Begin with the first line of the material and copy each line word for word through the line that contains "from mathutils import Vector, Matrix"; the pictures are left out.

-- -- --

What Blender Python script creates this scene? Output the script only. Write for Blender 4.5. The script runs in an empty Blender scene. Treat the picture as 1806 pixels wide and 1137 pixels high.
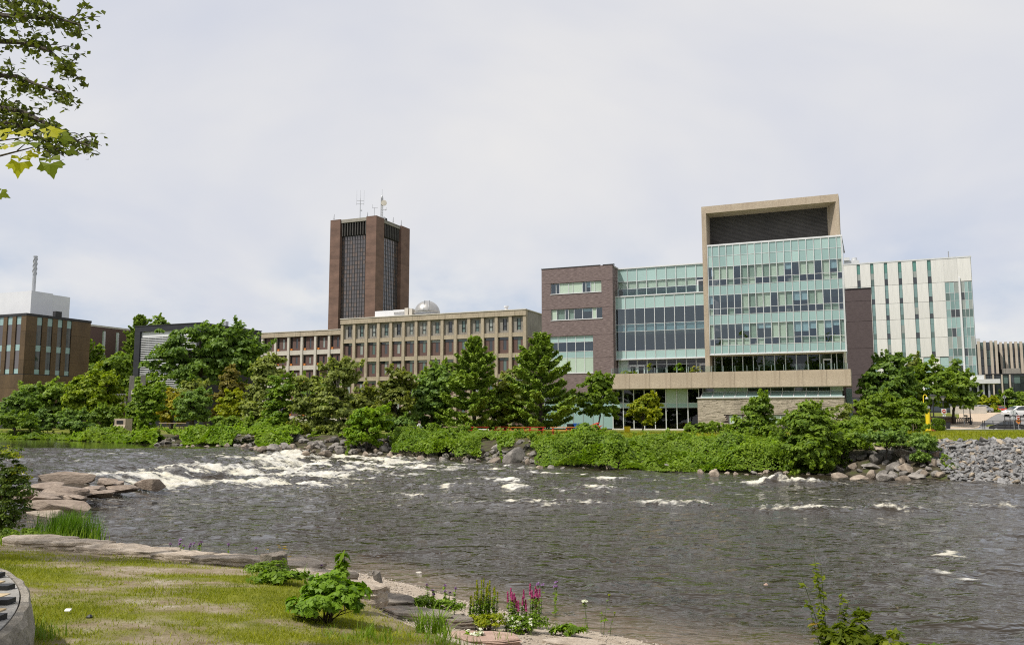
import bpy, math, random
import numpy as np
from mathutils import Vector, Matrix

# ------------------------------------------------------------------ camera, world, sun, exposure
SC = bpy.context.scene
COL = SC.collection
R = math.radians
EYE = 3.4                                   # eye height above the lower river
PITCH = math.atan(168.5 / 1500.0)
cam_d = bpy.data.cameras.new('camera')
cam_d.sensor_width = 36.0
cam_d.lens = 36.0 * 1500.0 / 1806.0
cam_d.clip_start = 0.1
cam_d.clip_end = 9000.0
cam = bpy.data.objects.new('camera', cam_d)
cam.location = (0, 0, EYE)
cam.rotation_euler = (R(90) + PITCH, 0, 0)
COL.objects.link(cam)
SC.camera = cam

SUN_AZ = (-0.86, -0.51)                     # horizontal direction towards the sun: left and a little behind
SUN_EL = R(55)
SKY_OFF = (0.35, 0.7, 0.0)
world = bpy.data.worlds.new('World')
SC.world = world
world.use_nodes = True
wn, wl = world.node_tree.nodes, world.node_tree.links
wn.clear()


w_out = wn.new('ShaderNodeOutputWorld')
w_bg = wn.new('ShaderNodeBackground')
w_bg.inputs['Strength'].default_value = 0.1
w_sky = wn.new('ShaderNodeTexSky')
w_sky.sky_type = 'NISHITA'
w_sky.sun_disc = False
w_sky.sun_elevation = SUN_EL
w_sky.sun_rotation = math.atan2(SUN_AZ[0], SUN_AZ[1])
w_sky.dust_density = 1.5
w_tc = wn.new('ShaderNodeTexCoord')
w_sep = wn.new('ShaderNodeSeparateXYZ')
wl.new(w_tc.outputs['Generated'], w_sep.inputs[0])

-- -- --

_ANSWER TO THE PROBLEM_
What Blender Python script creates this scene? Output the script only. Write for Blender 4.5. The script runs in an empty Blender scene. Treat the picture as 1806 pixels wide and 1137 pixels high.
import bpy, math, random
import numpy as np
from mathutils import Vector, Matrix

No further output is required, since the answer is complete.